I'll have more to say about the covered write during the coming weeks, and I'm preparing a special slide lecture on it, which will be available for a reasonable fee. In the meantime you can get a head start by reading pp151-157 of my book, The FT Guide to Options. If you then have any questions, send me an email at lenny@lennyjordan.com

But as always, before you risk your money, please consult your financial advisor.

The Wildcard. Of course, if we go to war with Iran, then all bets are off, but then the covered write would be an even better play for stocks that decline to improved value levels while maintaining their dividends.

In Other News


2011 Fund Award. The award for the Most Profitable and Ethical Fund of 2011 goes to ... (drum roll) ... the Wellcome Trust. This UK charity earned 2% while the markets fell 3%. So with £13.9bn under management (that's thirteen point nine billion pounds) they earned appx £270m. During their last fiscal year they gave £602m to charity. (City A.M. 22Dec11). And their fund manager is ... (drum roll) ... themselves!
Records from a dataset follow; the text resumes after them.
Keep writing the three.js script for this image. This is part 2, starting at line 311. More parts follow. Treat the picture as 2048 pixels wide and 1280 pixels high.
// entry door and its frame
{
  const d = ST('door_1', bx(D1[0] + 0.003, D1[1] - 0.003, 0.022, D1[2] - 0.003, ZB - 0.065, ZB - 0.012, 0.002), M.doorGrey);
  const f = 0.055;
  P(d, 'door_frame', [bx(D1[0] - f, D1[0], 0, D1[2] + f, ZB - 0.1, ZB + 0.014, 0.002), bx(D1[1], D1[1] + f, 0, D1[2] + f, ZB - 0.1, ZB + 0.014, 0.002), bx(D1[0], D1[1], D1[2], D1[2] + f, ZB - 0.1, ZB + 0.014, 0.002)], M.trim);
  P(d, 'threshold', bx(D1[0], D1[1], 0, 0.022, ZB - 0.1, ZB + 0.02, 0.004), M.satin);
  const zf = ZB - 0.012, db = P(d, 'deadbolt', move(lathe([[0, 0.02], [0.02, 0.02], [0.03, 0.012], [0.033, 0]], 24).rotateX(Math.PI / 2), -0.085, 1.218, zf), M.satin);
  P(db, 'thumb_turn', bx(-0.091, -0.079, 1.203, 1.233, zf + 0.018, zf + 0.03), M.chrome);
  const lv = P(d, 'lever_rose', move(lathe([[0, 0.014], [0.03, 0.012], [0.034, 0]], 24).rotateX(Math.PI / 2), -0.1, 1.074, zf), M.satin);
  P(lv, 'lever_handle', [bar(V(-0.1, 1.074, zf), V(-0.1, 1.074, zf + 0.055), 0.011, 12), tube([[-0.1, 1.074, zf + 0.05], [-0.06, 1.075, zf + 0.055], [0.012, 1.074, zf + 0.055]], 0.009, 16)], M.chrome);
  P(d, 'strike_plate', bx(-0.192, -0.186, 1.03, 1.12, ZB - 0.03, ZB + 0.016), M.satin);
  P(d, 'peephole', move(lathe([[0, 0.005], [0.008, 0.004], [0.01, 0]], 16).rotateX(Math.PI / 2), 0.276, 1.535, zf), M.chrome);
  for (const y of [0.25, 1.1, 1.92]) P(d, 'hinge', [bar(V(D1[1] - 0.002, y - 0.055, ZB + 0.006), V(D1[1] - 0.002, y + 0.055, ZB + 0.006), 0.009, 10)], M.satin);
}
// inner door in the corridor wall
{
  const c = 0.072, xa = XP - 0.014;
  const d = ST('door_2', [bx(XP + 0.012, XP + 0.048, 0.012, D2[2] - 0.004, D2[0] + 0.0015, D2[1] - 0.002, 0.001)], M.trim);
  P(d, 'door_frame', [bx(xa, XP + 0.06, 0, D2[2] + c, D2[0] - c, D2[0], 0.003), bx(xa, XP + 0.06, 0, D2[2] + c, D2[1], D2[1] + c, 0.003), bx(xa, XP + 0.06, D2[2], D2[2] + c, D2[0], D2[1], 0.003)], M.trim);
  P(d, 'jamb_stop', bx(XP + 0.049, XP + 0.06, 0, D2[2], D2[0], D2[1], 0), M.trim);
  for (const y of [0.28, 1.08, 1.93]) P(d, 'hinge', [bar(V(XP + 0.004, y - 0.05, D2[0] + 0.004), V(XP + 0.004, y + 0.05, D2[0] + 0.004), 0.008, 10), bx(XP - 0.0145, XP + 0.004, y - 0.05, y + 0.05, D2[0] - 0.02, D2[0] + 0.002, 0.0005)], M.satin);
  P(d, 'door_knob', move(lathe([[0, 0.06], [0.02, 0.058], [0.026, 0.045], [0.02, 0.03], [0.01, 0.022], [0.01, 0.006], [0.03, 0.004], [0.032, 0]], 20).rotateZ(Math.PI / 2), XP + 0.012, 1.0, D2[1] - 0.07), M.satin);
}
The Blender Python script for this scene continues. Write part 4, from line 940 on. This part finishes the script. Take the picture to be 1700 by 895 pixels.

Serious Transparency. This past week, in an unprecedented change of policy for a central bank, the FOMC published the economic forecasts upon which it makes its rate-setting decisions. The FOMC stated that its economic outlook through 2014 called for its base rate, now effectively zero, to remain unchanged until that time.

Mortgages. So whatever you do, don't take out a UK fixed rate mortgage, says the Evening Standard's Nick Goodway (26Jan12). I agree. UK variable rates are currently at a substantial discount to fixed. With Mervyn King saying that UK inflation is coming down, and that growth will remain flat for the foreseeable future, and with the Fed's rate-setting power on hold, the best advice is 'don't fix it'.